It’s one of those sparkling September days. The sky soars, saturated with rare blue. The glinting particles in the atmosphere catch light and shimmer – you might imagine you’re by the Mediterranean. A specific event in history might have upended that, though, making you remember that ecstatic morning, that mile high sky, one of the “best days of the year” before airplanes hit the World Trade Center.
That horrible day can’t own these luminous days. They keep on coming, yesterday and today from somewhere beyond, making addicts of the “now” trouble over ideas of significance underneath and beyond single events. We get the significance in bursts. In the age of terror, bursts of joy are served up on our platter.
It would be gauche to ask for sustained happiness – almost stupid, leaving a bad taste in the mouth. How arrogant to think we could get away without pain! Endless happiness has the taint of things we shouldn’t have, of secrets we shouldn’t know the language of the gods and birds.

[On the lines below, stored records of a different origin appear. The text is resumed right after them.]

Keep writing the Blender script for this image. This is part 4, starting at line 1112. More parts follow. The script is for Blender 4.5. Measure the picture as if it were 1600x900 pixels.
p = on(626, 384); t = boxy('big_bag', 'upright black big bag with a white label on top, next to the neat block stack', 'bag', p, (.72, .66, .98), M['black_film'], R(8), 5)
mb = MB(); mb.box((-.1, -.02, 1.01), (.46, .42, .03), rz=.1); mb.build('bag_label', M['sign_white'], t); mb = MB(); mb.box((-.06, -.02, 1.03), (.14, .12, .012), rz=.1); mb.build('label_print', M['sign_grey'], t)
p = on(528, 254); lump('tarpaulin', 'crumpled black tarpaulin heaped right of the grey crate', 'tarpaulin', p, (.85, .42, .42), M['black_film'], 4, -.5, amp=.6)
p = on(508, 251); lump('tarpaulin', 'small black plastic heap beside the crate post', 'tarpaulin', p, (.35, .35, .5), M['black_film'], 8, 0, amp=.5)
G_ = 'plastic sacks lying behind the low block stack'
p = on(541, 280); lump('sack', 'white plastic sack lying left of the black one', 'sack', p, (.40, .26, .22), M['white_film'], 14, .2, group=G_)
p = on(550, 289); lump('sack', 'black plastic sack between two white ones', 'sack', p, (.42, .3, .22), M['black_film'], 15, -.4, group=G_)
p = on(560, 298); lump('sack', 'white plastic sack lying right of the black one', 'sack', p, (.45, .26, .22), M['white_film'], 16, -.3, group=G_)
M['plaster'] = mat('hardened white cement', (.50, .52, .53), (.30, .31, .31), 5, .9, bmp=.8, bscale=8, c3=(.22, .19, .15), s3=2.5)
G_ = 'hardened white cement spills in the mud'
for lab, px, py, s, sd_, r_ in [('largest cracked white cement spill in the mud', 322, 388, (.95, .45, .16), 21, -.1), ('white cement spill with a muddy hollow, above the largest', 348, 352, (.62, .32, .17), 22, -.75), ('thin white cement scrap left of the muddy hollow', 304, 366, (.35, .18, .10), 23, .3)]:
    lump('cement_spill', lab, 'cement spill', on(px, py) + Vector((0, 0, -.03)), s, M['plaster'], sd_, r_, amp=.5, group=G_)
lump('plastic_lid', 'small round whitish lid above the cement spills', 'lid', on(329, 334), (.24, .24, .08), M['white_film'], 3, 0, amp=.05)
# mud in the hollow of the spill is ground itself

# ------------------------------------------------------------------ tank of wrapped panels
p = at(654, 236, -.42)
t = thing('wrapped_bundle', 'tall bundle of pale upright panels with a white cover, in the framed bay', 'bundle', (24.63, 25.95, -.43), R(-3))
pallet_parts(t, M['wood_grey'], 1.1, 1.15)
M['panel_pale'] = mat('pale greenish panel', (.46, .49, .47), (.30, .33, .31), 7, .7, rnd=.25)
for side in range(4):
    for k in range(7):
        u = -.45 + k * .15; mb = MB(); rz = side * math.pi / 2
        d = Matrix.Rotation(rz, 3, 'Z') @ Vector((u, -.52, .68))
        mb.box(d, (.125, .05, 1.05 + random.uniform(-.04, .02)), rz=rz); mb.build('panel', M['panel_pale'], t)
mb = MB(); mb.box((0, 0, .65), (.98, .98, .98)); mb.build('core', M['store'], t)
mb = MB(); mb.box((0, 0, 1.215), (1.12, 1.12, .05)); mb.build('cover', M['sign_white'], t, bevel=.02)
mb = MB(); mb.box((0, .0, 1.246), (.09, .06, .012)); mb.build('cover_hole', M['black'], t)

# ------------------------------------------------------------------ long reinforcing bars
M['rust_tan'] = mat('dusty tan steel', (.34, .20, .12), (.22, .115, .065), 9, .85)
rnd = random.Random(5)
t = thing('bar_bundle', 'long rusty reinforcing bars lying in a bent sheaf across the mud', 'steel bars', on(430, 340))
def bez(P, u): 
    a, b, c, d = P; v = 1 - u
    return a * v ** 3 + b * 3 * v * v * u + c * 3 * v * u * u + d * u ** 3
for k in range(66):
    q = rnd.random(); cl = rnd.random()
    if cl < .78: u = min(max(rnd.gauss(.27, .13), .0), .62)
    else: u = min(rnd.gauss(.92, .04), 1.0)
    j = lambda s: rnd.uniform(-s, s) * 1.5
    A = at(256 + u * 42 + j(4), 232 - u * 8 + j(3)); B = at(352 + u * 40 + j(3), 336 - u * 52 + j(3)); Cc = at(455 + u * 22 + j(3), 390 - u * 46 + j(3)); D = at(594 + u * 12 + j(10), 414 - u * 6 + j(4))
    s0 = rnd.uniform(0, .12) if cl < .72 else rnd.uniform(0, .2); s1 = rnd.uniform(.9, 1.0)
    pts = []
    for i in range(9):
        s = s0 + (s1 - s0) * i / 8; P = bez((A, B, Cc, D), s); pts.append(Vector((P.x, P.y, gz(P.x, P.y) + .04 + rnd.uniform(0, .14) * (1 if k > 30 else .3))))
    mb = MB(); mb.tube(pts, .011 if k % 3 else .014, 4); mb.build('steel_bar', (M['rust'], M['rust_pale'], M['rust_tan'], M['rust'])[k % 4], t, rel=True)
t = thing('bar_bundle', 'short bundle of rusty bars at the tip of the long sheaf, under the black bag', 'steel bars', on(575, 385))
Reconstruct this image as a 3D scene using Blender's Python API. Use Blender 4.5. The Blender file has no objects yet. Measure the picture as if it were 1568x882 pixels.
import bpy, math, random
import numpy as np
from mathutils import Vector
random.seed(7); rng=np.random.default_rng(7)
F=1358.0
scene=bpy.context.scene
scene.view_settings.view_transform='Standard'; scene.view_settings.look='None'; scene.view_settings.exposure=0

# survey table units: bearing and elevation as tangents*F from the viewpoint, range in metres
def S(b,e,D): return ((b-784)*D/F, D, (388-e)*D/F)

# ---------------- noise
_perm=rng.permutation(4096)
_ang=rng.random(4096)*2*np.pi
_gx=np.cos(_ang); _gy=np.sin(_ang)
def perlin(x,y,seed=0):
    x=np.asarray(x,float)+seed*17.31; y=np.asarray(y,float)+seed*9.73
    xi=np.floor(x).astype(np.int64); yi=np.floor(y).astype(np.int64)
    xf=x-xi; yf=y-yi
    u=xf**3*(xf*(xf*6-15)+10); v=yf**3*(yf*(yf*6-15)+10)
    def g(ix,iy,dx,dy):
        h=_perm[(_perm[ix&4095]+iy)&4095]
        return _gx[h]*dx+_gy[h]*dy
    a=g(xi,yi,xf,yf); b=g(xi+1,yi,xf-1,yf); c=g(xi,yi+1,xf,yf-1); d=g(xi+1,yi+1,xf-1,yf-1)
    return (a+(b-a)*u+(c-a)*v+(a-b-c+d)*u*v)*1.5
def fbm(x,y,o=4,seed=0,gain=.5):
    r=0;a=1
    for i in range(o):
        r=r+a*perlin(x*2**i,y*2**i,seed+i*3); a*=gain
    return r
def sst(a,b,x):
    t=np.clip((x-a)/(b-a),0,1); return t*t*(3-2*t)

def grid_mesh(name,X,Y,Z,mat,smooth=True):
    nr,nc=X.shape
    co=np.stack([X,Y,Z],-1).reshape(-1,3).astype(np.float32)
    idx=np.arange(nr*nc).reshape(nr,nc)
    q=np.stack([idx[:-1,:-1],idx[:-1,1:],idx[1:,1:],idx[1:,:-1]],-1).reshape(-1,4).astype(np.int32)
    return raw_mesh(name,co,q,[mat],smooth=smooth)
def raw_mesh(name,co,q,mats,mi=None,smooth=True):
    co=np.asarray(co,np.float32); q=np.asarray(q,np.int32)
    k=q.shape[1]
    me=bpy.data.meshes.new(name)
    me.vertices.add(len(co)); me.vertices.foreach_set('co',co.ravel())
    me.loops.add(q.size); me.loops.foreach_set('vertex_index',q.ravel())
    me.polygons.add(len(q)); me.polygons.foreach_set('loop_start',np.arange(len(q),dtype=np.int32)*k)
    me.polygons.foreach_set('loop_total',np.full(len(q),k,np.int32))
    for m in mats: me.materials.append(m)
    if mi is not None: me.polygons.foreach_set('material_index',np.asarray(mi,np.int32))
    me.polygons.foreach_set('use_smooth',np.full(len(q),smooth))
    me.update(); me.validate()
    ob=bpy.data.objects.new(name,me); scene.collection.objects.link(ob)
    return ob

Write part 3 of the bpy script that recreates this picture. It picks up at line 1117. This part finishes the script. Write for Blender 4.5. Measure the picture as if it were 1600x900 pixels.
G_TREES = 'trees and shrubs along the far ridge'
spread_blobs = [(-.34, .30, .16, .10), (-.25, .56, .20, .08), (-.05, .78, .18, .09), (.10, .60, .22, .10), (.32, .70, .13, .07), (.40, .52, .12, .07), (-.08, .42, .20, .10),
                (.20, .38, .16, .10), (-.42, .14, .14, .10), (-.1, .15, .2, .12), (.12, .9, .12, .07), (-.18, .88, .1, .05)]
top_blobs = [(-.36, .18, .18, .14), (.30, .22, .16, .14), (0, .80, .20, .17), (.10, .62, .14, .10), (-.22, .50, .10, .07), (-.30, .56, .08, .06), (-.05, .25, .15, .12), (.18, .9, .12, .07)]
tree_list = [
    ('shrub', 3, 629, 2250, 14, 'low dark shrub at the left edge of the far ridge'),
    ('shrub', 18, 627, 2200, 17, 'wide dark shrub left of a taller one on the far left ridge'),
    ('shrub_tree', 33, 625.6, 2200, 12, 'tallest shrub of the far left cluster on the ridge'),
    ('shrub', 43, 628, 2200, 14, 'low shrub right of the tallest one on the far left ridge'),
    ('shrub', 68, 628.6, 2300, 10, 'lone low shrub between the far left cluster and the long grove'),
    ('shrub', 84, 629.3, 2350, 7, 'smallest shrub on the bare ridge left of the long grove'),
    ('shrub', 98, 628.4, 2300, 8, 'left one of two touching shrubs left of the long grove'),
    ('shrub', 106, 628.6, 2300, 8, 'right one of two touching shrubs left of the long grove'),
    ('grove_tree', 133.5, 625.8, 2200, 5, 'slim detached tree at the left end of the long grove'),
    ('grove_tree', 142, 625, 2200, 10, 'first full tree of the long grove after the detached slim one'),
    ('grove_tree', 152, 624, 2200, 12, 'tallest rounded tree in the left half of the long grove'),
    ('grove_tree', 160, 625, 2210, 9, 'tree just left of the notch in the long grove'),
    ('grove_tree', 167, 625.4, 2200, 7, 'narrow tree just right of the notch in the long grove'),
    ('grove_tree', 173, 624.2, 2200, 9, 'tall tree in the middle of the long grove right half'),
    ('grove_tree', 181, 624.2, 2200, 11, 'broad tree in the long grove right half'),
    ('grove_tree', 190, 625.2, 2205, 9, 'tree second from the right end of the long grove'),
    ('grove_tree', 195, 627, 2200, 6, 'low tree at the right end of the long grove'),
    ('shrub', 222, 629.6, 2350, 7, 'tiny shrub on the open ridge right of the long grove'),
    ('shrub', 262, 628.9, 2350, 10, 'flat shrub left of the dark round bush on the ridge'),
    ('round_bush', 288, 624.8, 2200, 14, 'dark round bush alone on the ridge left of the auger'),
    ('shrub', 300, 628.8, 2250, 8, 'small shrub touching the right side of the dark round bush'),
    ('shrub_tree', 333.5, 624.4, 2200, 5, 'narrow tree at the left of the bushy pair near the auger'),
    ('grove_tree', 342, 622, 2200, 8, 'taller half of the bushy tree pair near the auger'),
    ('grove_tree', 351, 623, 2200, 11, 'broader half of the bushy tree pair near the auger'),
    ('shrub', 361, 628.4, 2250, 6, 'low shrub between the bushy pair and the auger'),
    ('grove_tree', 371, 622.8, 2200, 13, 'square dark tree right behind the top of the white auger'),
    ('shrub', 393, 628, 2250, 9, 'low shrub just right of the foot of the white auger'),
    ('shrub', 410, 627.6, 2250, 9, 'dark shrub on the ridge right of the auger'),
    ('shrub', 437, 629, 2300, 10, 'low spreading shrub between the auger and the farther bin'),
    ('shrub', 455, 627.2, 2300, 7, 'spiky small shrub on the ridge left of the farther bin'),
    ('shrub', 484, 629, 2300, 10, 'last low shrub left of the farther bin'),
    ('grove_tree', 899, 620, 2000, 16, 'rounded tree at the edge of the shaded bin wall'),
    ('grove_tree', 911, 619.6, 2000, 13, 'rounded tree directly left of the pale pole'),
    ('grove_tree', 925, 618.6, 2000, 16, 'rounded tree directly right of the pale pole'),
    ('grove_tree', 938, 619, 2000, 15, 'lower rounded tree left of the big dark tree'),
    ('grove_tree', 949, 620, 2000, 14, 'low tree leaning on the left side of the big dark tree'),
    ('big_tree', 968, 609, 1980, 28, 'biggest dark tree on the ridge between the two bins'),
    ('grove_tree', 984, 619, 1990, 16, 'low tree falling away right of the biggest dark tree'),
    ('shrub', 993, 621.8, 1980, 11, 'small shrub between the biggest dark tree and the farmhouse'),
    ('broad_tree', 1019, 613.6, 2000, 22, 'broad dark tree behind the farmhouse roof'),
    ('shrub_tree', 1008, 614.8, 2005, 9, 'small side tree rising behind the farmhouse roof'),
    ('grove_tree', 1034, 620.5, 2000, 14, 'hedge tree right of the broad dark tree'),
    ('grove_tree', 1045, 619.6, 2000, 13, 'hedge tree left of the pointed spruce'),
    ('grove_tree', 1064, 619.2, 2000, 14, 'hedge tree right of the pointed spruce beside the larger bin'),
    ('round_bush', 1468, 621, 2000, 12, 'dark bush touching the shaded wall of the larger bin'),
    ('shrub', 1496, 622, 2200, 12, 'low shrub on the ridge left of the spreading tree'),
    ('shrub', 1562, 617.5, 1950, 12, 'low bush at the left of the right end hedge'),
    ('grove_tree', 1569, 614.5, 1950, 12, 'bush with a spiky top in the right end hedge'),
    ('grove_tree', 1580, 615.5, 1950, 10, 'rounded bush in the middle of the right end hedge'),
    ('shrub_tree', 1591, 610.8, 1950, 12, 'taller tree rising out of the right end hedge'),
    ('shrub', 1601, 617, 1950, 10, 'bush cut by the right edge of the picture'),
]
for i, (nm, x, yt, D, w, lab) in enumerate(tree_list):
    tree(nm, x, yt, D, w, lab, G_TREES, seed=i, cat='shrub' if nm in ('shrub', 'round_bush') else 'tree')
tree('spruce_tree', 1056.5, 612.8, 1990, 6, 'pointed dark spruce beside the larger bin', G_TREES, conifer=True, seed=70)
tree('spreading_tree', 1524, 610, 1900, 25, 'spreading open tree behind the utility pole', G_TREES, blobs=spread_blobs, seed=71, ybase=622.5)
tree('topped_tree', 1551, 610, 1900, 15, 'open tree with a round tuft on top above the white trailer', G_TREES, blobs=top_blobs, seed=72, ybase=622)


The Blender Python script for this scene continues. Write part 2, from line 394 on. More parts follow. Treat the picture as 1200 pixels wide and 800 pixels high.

While happiness is a condition Americans still believe is their birthright, joy is a different thing. Joy doesn’t blot out awareness. Instead of smothering other realities the way happiness might, joy exists side by side with fear, anguish, mourning, as Jonathan Sacks, the British rabbi, recently wrote. As it bursts through the consciousness, it illuminates fragility. The awareness of terror sharpens love of these days – just as impending winter age and death made the popular “September Song” always potently bittersweet. We are seasoned now with the shadow of towers and terror. Attention is what is required, and in that, in attention itself lies beauty. The point is not that everything be happy or beautiful. As the Torah so often commands: “See!”